BEGIN AVAILABLE DATA

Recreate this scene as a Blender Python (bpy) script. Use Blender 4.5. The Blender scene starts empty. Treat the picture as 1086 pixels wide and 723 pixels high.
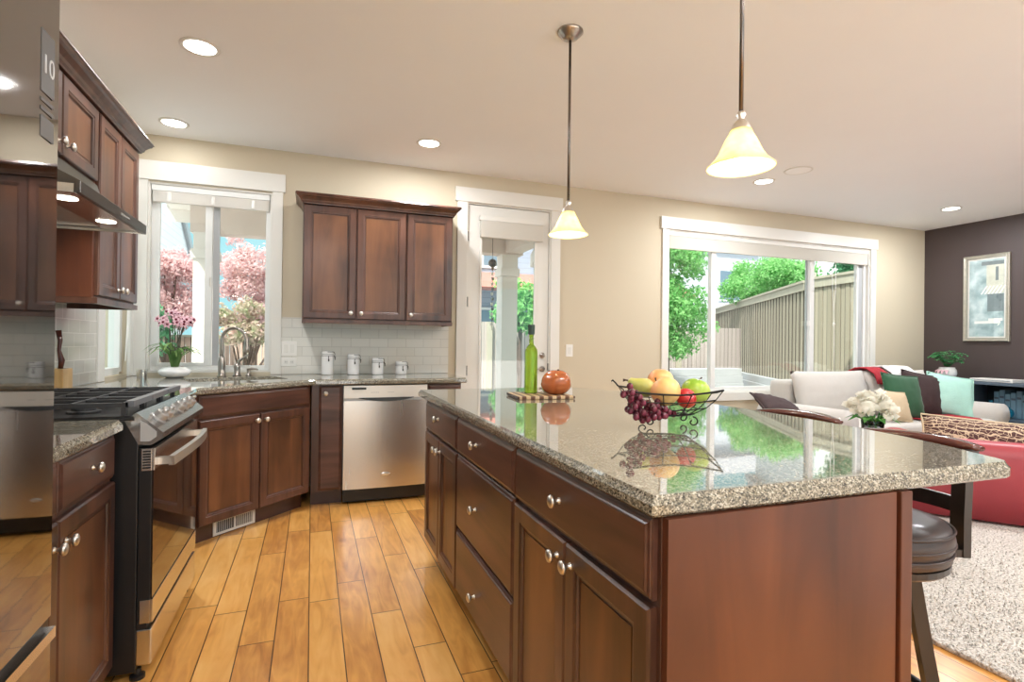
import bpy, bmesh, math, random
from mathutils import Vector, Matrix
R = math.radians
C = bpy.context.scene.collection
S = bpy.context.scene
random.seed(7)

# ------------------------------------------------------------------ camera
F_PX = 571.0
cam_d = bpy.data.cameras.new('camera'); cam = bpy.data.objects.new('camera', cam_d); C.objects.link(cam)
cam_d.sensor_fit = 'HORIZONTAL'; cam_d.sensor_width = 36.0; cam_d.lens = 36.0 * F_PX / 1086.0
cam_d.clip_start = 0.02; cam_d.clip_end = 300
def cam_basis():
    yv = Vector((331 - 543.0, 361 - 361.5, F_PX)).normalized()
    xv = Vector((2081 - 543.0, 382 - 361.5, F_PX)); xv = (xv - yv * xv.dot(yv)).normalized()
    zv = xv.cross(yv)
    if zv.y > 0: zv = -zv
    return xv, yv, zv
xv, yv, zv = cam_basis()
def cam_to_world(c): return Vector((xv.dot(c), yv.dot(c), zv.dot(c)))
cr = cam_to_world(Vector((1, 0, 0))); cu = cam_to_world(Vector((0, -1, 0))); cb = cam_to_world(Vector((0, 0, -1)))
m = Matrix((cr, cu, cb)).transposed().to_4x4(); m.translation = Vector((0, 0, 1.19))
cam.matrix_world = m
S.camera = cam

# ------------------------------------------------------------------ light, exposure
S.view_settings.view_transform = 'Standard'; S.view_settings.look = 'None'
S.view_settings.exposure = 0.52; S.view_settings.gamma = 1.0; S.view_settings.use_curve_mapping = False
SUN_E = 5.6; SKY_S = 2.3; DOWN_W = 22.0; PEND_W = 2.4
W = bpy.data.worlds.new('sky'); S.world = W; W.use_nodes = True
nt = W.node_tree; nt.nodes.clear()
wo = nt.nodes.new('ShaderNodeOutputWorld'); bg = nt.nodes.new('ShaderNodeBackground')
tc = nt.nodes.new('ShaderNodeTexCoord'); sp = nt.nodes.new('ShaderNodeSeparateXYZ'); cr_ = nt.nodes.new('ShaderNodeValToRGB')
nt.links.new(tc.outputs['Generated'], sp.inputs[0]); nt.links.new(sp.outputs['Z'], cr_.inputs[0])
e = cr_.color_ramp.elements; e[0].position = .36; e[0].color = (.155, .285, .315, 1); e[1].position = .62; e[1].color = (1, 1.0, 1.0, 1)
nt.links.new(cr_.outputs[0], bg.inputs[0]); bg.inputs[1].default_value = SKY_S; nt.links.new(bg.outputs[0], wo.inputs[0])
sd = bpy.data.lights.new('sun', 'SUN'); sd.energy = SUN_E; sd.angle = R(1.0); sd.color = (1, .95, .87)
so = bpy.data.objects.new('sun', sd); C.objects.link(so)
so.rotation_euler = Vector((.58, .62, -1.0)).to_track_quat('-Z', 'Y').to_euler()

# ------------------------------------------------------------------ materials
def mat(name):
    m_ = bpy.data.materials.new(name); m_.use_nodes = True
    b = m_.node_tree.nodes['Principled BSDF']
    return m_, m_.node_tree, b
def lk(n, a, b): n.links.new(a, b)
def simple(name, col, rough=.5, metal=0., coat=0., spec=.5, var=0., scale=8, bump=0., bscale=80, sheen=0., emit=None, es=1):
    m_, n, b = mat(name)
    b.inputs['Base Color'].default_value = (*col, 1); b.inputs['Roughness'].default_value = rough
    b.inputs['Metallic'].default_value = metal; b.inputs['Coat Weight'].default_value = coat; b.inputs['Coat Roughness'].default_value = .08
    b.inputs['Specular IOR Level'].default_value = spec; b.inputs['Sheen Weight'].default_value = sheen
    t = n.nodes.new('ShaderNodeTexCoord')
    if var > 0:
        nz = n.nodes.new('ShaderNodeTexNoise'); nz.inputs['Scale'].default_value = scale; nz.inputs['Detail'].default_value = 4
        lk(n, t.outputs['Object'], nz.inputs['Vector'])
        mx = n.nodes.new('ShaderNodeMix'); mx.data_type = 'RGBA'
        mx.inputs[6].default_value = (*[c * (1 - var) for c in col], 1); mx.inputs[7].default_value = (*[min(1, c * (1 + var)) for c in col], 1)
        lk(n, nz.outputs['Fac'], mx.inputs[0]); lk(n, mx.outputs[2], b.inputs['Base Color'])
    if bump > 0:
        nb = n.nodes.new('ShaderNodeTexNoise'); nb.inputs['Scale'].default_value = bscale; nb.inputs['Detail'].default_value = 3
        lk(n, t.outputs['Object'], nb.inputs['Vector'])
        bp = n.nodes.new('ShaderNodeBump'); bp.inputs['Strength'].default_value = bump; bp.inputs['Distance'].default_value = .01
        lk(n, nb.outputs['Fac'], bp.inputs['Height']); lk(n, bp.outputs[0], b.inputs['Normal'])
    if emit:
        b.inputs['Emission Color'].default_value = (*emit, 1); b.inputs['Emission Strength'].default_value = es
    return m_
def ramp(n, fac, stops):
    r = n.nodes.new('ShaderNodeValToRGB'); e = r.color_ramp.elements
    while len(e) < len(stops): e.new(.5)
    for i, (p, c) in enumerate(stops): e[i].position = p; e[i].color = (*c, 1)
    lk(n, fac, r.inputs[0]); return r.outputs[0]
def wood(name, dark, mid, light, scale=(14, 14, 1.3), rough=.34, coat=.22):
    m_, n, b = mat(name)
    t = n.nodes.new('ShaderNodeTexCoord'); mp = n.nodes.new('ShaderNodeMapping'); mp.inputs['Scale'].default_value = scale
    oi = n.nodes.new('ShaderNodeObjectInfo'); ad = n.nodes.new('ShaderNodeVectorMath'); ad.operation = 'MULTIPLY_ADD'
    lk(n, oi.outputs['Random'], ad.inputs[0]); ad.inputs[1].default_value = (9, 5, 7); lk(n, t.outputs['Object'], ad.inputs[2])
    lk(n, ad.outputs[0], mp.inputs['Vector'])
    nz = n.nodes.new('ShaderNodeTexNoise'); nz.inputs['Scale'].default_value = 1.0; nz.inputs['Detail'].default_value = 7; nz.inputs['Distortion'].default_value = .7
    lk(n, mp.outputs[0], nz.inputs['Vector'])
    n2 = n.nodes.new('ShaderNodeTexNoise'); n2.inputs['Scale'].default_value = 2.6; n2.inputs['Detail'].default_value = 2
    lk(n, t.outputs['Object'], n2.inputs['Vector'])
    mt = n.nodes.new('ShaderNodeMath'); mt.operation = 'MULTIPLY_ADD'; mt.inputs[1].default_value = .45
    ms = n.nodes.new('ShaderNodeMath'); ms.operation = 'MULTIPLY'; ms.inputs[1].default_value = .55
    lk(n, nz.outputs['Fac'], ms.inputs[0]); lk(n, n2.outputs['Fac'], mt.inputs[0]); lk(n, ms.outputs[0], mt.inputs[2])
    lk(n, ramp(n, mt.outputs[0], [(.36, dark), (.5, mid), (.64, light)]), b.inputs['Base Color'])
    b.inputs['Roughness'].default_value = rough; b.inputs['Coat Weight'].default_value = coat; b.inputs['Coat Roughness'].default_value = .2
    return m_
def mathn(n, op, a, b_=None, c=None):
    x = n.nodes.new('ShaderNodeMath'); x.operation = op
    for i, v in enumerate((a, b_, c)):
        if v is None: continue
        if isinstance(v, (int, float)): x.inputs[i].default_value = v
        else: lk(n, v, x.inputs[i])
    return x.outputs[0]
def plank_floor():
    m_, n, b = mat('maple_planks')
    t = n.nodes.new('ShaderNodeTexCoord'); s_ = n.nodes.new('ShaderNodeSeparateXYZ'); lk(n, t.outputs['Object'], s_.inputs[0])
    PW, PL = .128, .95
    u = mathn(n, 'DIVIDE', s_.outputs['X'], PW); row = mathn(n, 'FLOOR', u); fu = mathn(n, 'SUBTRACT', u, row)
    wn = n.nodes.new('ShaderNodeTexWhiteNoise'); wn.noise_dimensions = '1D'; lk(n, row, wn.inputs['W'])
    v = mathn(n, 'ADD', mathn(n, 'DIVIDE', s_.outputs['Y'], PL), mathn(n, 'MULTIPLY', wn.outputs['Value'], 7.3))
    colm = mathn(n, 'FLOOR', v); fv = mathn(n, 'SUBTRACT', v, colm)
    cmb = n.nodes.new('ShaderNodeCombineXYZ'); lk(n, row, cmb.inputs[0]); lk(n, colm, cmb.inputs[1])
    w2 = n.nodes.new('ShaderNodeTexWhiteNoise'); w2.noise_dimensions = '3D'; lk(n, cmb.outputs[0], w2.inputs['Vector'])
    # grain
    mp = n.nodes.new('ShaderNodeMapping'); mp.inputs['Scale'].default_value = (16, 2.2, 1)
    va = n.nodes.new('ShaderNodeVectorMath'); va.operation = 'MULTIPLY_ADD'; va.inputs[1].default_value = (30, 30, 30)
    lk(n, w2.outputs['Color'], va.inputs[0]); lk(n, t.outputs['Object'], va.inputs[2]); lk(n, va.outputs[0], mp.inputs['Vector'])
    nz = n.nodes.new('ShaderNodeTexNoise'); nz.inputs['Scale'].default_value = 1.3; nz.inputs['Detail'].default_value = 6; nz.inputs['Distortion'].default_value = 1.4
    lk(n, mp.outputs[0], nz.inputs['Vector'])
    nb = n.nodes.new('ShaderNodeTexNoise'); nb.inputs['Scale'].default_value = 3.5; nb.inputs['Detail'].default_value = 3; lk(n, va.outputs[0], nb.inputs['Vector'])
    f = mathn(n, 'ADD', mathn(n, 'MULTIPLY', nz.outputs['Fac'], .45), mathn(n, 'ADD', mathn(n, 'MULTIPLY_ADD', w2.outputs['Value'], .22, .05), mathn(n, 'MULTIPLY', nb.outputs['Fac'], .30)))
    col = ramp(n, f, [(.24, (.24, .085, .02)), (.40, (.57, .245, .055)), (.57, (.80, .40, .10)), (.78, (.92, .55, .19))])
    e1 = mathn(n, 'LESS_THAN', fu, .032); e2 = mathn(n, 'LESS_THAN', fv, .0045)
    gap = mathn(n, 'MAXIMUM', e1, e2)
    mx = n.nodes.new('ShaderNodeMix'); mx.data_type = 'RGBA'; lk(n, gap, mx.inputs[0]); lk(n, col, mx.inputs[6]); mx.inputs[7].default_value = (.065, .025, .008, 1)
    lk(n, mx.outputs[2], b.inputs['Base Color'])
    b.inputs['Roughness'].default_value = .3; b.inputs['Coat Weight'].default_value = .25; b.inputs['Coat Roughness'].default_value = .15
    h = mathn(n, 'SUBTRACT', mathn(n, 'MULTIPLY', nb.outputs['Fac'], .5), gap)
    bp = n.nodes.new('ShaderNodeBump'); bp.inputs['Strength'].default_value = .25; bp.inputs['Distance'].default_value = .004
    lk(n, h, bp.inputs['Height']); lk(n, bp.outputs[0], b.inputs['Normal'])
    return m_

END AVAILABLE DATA

DIRECTIONS: Extract, word for word, each line from the top of the data down to and including the line with "S.camera = cam"; skip the pictures.

SOLVED EXERCISE:
Recreate this scene as a Blender Python (bpy) script. Use Blender 4.5. The Blender scene starts empty. Treat the picture as 1086 pixels wide and 723 pixels high.
import bpy, bmesh, math, random
from mathutils import Vector, Matrix
R = math.radians
C = bpy.context.scene.collection
S = bpy.context.scene
random.seed(7)

# ------------------------------------------------------------------ camera
F_PX = 571.0
cam_d = bpy.data.cameras.new('camera'); cam = bpy.data.objects.new('camera', cam_d); C.objects.link(cam)
cam_d.sensor_fit = 'HORIZONTAL'; cam_d.sensor_width = 36.0; cam_d.lens = 36.0 * F_PX / 1086.0
cam_d.clip_start = 0.02; cam_d.clip_end = 300
def cam_basis():
    yv = Vector((331 - 543.0, 361 - 361.5, F_PX)).normalized()
    xv = Vector((2081 - 543.0, 382 - 361.5, F_PX)); xv = (xv - yv * xv.dot(yv)).normalized()
    zv = xv.cross(yv)
    if zv.y > 0: zv = -zv
    return xv, yv, zv
xv, yv, zv = cam_basis()
def cam_to_world(c): return Vector((xv.dot(c), yv.dot(c), zv.dot(c)))
cr = cam_to_world(Vector((1, 0, 0))); cu = cam_to_world(Vector((0, -1, 0))); cb = cam_to_world(Vector((0, 0, -1)))
m = Matrix((cr, cu, cb)).transposed().to_4x4(); m.translation = Vector((0, 0, 1.19))
cam.matrix_world = m
S.camera = cam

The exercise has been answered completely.